**Extracted entries**
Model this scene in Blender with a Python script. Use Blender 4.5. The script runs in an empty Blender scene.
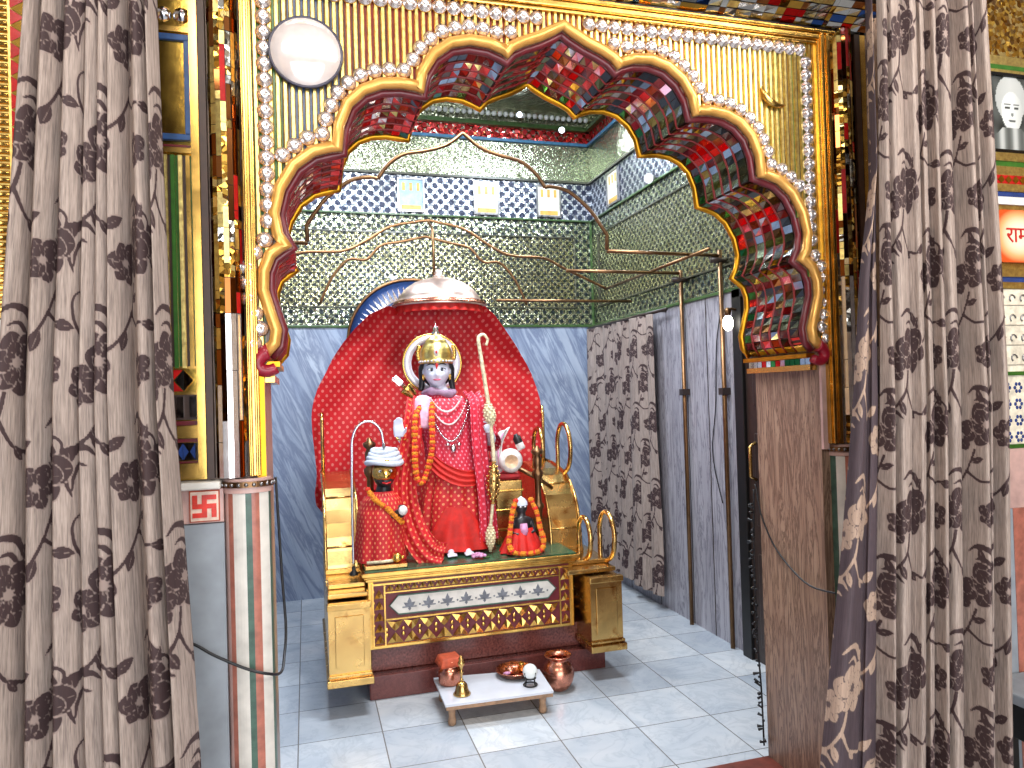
import bpy, math, random
import numpy as np
from mathutils import Vector, Matrix
random.seed(7); rng = np.random.default_rng(7)
SC = bpy.context.scene
COL = SC.collection
PI = math.pi

# ------------------------------------------------------------------ camera, world, lights, exposure
F_PX, CAM_H = 725.0, 1.5
def make_camera():
    yaw, pitch, roll = math.radians(15.9), math.radians(0.8), math.radians(1.7)
    fw = Vector((math.sin(yaw)*math.cos(pitch), math.cos(yaw)*math.cos(pitch), math.sin(pitch)))
    r0 = Vector((math.cos(yaw), -math.sin(yaw), 0)); u0 = r0.cross(fw)
    c, s = math.cos(roll), math.sin(roll)
    R = c*r0 - s*u0; U = s*r0 + c*u0
    cd = bpy.data.cameras.new('camera'); co = bpy.data.objects.new('camera', cd); COL.objects.link(co)
    m = Matrix((R, U, -fw)).transposed().to_4x4(); m.translation = (0, 0, CAM_H)
    co.matrix_world = m
    cd.sensor_fit = 'HORIZONTAL'; cd.sensor_width = 36.0; cd.lens = 36.0*F_PX/1024.0
    cd.clip_start = 0.05; cd.clip_end = 100
    SC.camera = co
make_camera()
SC.view_settings.view_transform = 'Standard'
SC.view_settings.look = 'None'
SC.view_settings.gamma = 1.0
SC.view_settings.use_curve_mapping = False
SC.view_settings.exposure = 0.0
SC.cycles.use_denoising = True
SC.cycles.max_bounces = 8
SC.cycles.sample_clamp_indirect = 6.0
SC.cycles.caustics_reflective = False
SC.cycles.caustics_refractive = False
W = bpy.data.worlds.new('world'); SC.world = W; W.use_nodes = True
W.node_tree.nodes['Background'].inputs[0].default_value = (0.86, 0.93, 1.0, 1)
W.node_tree.nodes['Background'].inputs[1].default_value = 3.0
def area(name, loc, aim, sx, sy, power, col):
    l = bpy.data.lights.new(name, 'AREA'); l.shape = 'RECTANGLE'; l.size = sx; l.size_y = sy
    l.energy = power; l.color = col
    o = bpy.data.objects.new(name, l); COL.objects.link(o); o.location = loc
    o.rotation_euler = (Vector(aim)-Vector(loc)).to_track_quat('-Z', 'Y').to_euler()
    return o
# fill lights added overhead near the camera to brighten the facade
area('hall_fill_light', (-0.5, 0.2, 3.45), (0.4, 2.2, 1.3), 1.4, 0.5, 36, (1.0, 0.93, 0.84))
area('hall_fill_light', (2.3, 0.2, 3.45), (1.4, 2.2, 1.3), 1.4, 0.5, 60, (1.0, 0.93, 0.84))
# daylight through the hall's open doorways
area('hall_doorway_daylight', (0.8, -3.3, 1.7), (0.9, 4.0, 1.2), 3.6, 2.6, 135, (0.92, 0.96, 1.0))
# cool white LED lamps under the shrine ceiling
area('shrine_ceiling_lamp', (0.0, 4.6, 3.72), (0.3, 4.6, 0.0), 0.5, 0.5, 54, (0.80, 0.90, 1.0))
area('shrine_ceiling_lamp', (1.75, 4.6, 3.72), (1.5, 4.6, 0.0), 0.5, 0.5, 54, (0.80, 0.90, 1.0))
area('shrine_ceiling_lamp', (0.85, 3.0, 3.50), (0.8, 4.4, 1.0), 0.8, 0.3, 84, (0.90, 0.95, 1.0))

# ------------------------------------------------------------------ materials
def lin(c):
    return tuple((x/255/12.92 if x/255 <= 0.04045 else ((x/255+0.055)/1.055)**2.4) for x in c[:3]) + (1.0,)
class NT:
    """tiny node-graph helper"""
    def __init__(s, name):
        s.m = bpy.data.materials.new(name); s.m.use_nodes = True
        s.t = s.m.node_tree; s.b = s.t.nodes['Principled BSDF']
    def n(s, typ, **kw):
        nd = s.t.nodes.new(typ)
        for k, v in kw.items(): setattr(nd, k, v)
        return nd
    def put(s, sock, v):
        if isinstance(v, bpy.types.NodeSocket): s.t.links.new(v, sock)
        elif v is not None:
            try: sock.default_value = v
            except Exception: sock.default_value = tuple(v)[:3]
    def math(s, op, a, b=None, c=None):
        nd = s.n('ShaderNodeMath', operation=op)
        for i, v in enumerate((a, b, c)):
            if v is not None: s.put(nd.inputs[i], v)
        return nd.outputs[0]
    def mix(s, fac, a, b):
        nd = s.n('ShaderNodeMix', data_type='RGBA')
        s.put(nd.inputs[0], fac); s.put(nd.inputs[6], a); s.put(nd.inputs[7], b)
        return nd.outputs[2]
    def ramp(s, fac, stops, interp='LINEAR'):
        nd = s.n('ShaderNodeValToRGB'); cr = nd.color_ramp; cr.interpolation = interp
        while len(cr.elements) < len(stops): cr.elements.new(0.5)
        for e, (p, c) in zip(cr.elements, stops): e.position = p; e.color = lin(c)
        s.put(nd.inputs[0], fac); return nd.outputs[0]
    def obj(s): return s.n('ShaderNodeTexCoord').outputs['Object']
    def uv(s): return s.n('ShaderNodeTexCoord').outputs['UV']
    def scale(s, vec, sc):
        nd = s.n('ShaderNodeMapping'); s.put(nd.inputs[0], vec); nd.inputs['Scale'].default_value = sc
        return nd.outputs[0]
    def noise(s, vec, scale, detail=3, rough=.55, dist=0):
        nd = s.n('ShaderNodeTexNoise'); s.put(nd.inputs['Vector'], vec)
        nd.inputs['Scale'].default_value = scale; nd.inputs['Detail'].default_value = detail
        nd.inputs['Roughness'].default_value = rough; nd.inputs['Distortion'].default_value = dist
        return nd.outputs[0]
    def voro(s, vec, scale, feature='F1', rnd=1.0):
        nd = s.n('ShaderNodeTexVoronoi', feature=feature); s.put(nd.inputs['Vector'], vec)
        nd.inputs['Scale'].default_value = scale; nd.inputs['Randomness'].default_value = rnd
        return nd
    def bump(s, h, strength=.3, dist=.01):
        nd = s.n('ShaderNodeBump'); nd.inputs['Strength'].default_value = strength; nd.inputs['Distance'].default_value = dist
        s.put(nd.inputs['Height'], h); s.put(s.b.inputs['Normal'], nd.outputs[0])
    def tilt(s, colsock, amt):
        """facet normals: every cell tilted its own way"""
        g = s.n('ShaderNodeNewGeometry')
        sub = s.n('ShaderNodeVectorMath', operation='SUBTRACT'); s.put(sub.inputs[0], colsock); sub.inputs[1].default_value = (.5, .5, .5)
        sc = s.n('ShaderNodeVectorMath', operation='SCALE'); s.put(sc.inputs[0], sub.outputs[0]); sc.inputs['Scale'].default_value = amt
        ad = s.n('ShaderNodeVectorMath', operation='ADD'); s.put(ad.inputs[0], g.outputs['Normal']); s.put(ad.inputs[1], sc.outputs[0])
        no = s.n('ShaderNodeVectorMath', operation='NORMALIZE'); s.put(no.inputs[0], ad.outputs[0])
        s.put(s.b.inputs['Normal'], no.outputs[0])
    def fin(s, color=None, rough=.5, metal=0., spec=None):
        s.put(s.b.inputs['Base Color'], color); s.put(s.b.inputs['Roughness'], rough); s.put(s.b.inputs['Metallic'], metal)
        if spec is not None: s.b.inputs['Specular IOR Level'].default_value = spec
        return s.m
MAT = {}
def plain(name, c, rough=.5, metal=0., var=.12, sc=30, bump=0.):
    k = NT(name); n = k.noise(k.obj(), sc, 3)
    d = tuple(max(0, x*(1-var)) for x in c); e = tuple(min(255, x*(1+var)) for x in c)
    col = k.ramp(n, [(.3, d), (.7, e)])
    if bump: k.bump(n, bump, .004)
    MAT[name] = k.fin(col, rough, metal); return MAT[name]
def emit(name, c, s):
    k = NT(name); k.fin(lin(c), .5); k.b.inputs['Emission Color'].default_value = lin(c); k.b.inputs['Emission Strength'].default_value = s
    MAT[name] = k.m
def metal_mat(name, c, rough=.2, var=.10, sc=18, stain=None, bump=.0):
    k = NT(name); o = k.obj(); n = k.noise(o, sc, 4, .6)
    col = k.ramp(n, [(.3, tuple(x*(1-var) for x in c)), (.75, tuple(min(255, x*(1+var)) for x in c))])
    if stain:
        n2 = k.noise(o, 9, 5, .65, .5); col = k.mix(k.ramp(n2, [(.56, (0, 0, 0)), (.7, (255, 255, 255))]), col, lin(stain))
    r = k.math('MULTIPLY_ADD', n, .18, rough-.09)
    if bump: k.bump(n, bump, .003)
    MAT[name] = k.fin(col, r, 1.0)
metal_mat('gold', (228, 182, 98), .24)
metal_mat('gold_foil', (244, 206, 130), .36, .14, 60, bump=.4)
plain('gold_moulding', (232, 172, 88), .3, .45, .05)
metal_mat('yellow_moulding', (214, 150, 40), .35)
metal_mat('brass', (208, 168, 102), .26, .12, 14, stain=(150, 96, 44))
metal_mat('brass_sheet', (216, 178, 112), .25, .10, 6, stain=(170, 112, 52))
metal_mat('brass_pipe', (128, 96, 68), .36)
metal_mat('copper', (212, 140, 116), .26, .10, 20)
metal_mat('copper_pale', (244, 212, 200), .36, .06)
metal_mat('silver', (226, 226, 232), .14, .05)
metal_mat('steel', (150, 148, 150), .3)
plain('pale_reflection', (246, 232, 228), .12, .35, .04, 20)  # convex mirror: its bright whitish reflection put into the base colour
plain('dark_gap', (58, 34, 22), .45)
plain('red_gap', (128, 34, 26), .3)
plain('green_gap', (52, 98, 34), .3)
plain('blue_gap', (70, 86, 118), .3)
plain('rim_dark', (62, 58, 74), .3)
plain('maroon_paint', (104, 30, 38), .3)
plain('soffit_back', (60, 34, 26), .35)
plain('stud_pearl', (232, 222, 220), .14, .75, .05)
plain('maroon_bright', (150, 24, 44), .3)
plain('black', (18, 17, 18), .45)
plain('black_gloss', (14, 13, 15), .15)
plain('dark_wood', (50, 38, 34), .4)
plain('white_paint', (226, 226, 228), .45, 0, .04)
plain('paper', (222, 222, 220), .6, 0, .05)
plain('blue_frame', (44, 78, 128), .35)
plain('red_tile', (176, 28, 26), .2)
plain('green_tile', (40, 108, 50), .2)
plain('blue_tile', (40, 62, 120), .2)
plain('cream_tile', (226, 216, 196), .25)
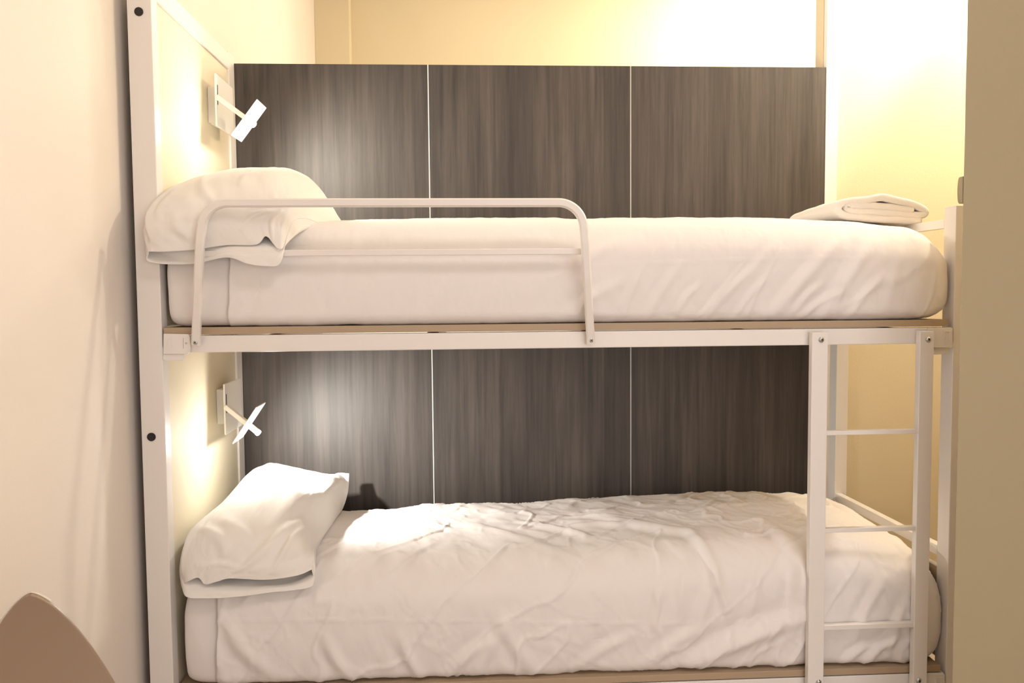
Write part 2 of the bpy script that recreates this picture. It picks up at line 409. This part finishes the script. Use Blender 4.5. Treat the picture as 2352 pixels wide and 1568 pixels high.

**Problem**
Select and copy every line of the listing with the word "this".

**The reply**
Model this scene in Blender with a Python script. Use Blender 4.5. The script runs in an empty Blender scene.
Write part 2 of the bpy script that recreates this picture. It picks up at line 409. This part finishes the script. Use Blender 4.5. Treat the picture as 2352 pixels wide and 1568 pixels high.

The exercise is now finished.